FIVE years after graduating from Gray’s School of Art in Aberdeen, Jedburgh artist Jamie Barr is back in the Borders and marking the anniversary with his first solo exhibition.

Mindscapes will be showing in Hawick Museum’s Waterfall Gallery until Sunday, November 12, and features a mix of real landscapes in Scotland and the Lake District with intriguing landscapes of the mind.

The former Jedburgh Grammar pupil was taught at Gray’s School of Art by established Hawick painter Andrew Cranston.

This influence can be seen in Jamie’s earlier works where his landscapes of the mind have a narrative feel.

Jamie said: "When I was at primary school, I recall being asked to draw a picture of our favourite place and write below it our reasons for choosing that place.

“It was in truth a simple writing exercise, but I remember relishing the idea and from that moment, for me anyway, imagery and words were linked.
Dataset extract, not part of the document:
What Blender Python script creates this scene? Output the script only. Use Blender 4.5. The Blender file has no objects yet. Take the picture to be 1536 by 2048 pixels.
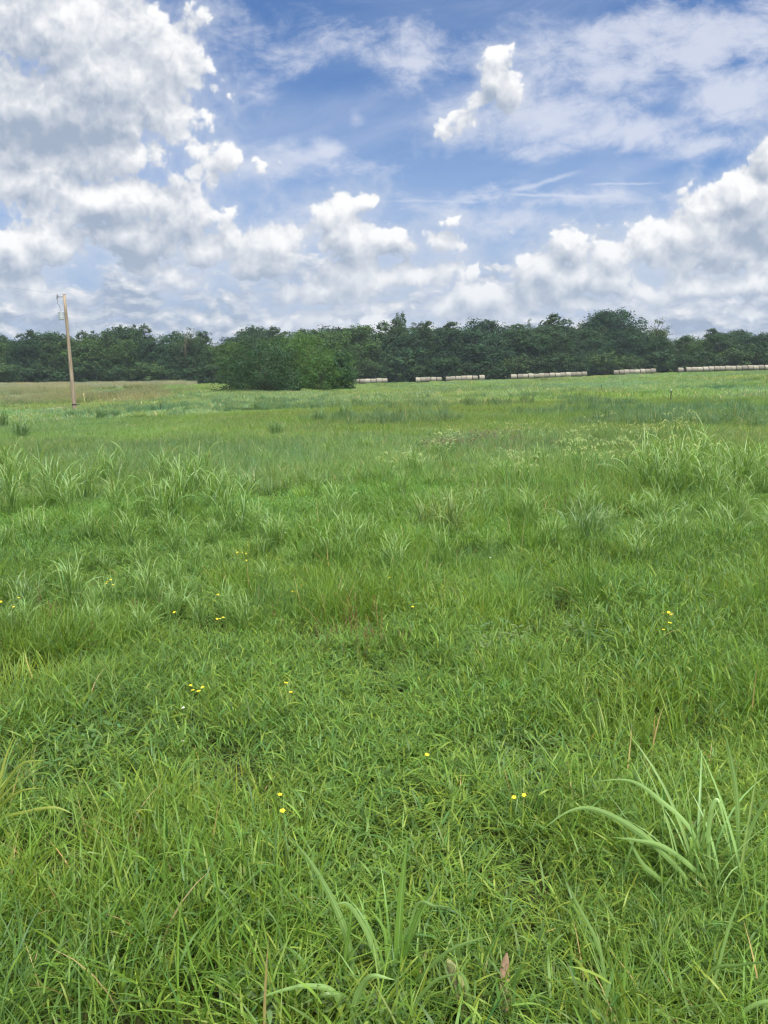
import bpy, bmesh, math, random
import numpy as np
from mathutils import Vector, Matrix, Euler
R = math.radians
scene = bpy.context.scene

# ------------------------------------------------------------------ camera
EYE = Vector((0.0, 0.0, 1.65))
PITCH, ROLL, FPX = 9.79, -0.7, 1547.0          # focal length in pixels of the 1536 x 2048 frame
cam_d = bpy.data.cameras.new("camera")
cam_d.sensor_fit = 'VERTICAL'; cam_d.sensor_height = 24.0; cam_d.sensor_width = 18.0
cam_d.lens = 24.0 * FPX / 2048.0
cam_d.clip_start = 0.05; cam_d.clip_end = 20000
cam = bpy.data.objects.new("camera", cam_d)
scene.collection.objects.link(cam)
CAM_R = Matrix.Rotation(R(90 - PITCH), 3, 'X') @ Matrix.Rotation(R(ROLL), 3, 'Z')
cam.matrix_world = Matrix.Translation(EYE) @ CAM_R.to_4x4()
scene.camera = cam

def ray(px, py):
    return CAM_R @ Vector(((px - 768) / FPX, -(py - 1024) / FPX, -1.0))

# ------------------------------------------------------------------ exposure, render
scene.view_settings.view_transform = 'Standard'
scene.view_settings.look = 'None'
scene.view_settings.gamma = 1.0
scene.view_settings.exposure = 1.5
scene.cycles.use_denoising = True
scene.cycles.max_bounces = 6
scene.cycles.diffuse_bounces = 3
scene.cycles.glossy_bounces = 2
scene.cycles.transmission_bounces = 4
scene.cycles.volume_bounces = 0
scene.cycles.sample_clamp_indirect = 8
scene.render.film_transparent = False
scene.cycles.filter_width = 1.3
scene.cycles.use_adaptive_sampling = True
scene.cycles.adaptive_threshold = 0.025

# ------------------------------------------------------------------ sun
SUN_EL, SUN_AZ = 64.0, 150.0                     # azimuth from +Y (view direction) towards +X
sun_d = bpy.data.lights.new("sun", 'SUN')
sun_d.energy = 2.5; sun_d.angle = R(20); sun_d.color = (1.0, 0.955, 0.87)
sun = bpy.data.objects.new("sun", sun_d)
scene.collection.objects.link(sun)
sd = Vector((math.sin(R(SUN_AZ)) * math.cos(R(SUN_EL)), math.cos(R(SUN_AZ)) * math.cos(R(SUN_EL)), math.sin(R(SUN_EL))))
sun.rotation_euler = sd.to_track_quat('Z', 'Y').to_euler()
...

“My place of choice was a local woodland area between Jedburgh and Morebattle in which I depicted simple, childish Christmas trees and all number of native wildlife.

“Three things have changed since then - my style of painting, a lack of animals of which my younger self would be appalled at, and the other... well, I came to realise that whatever I had to say, someone else had already said it better.”

More recent works show a simpler, more confident resolution of his various influences with great colour and composition.

First Fall, a snow-covered Lake District peak, is particularly arresting.

Glencoe, the Borders, the Lakes and Islay are depicted in inks, pastels, oils and mixed media in a pleasing show of attractive, well-composed and well-presented works.

Hawick Museum Assistant Curator Richard White commented: “It’s really good to see some contemporary landscape paintings by a Borders artist.”

Mindscapes, a charming show of well-presented, framed, original paintings, and is on display until Sunday, November 12 at Hawick Museum.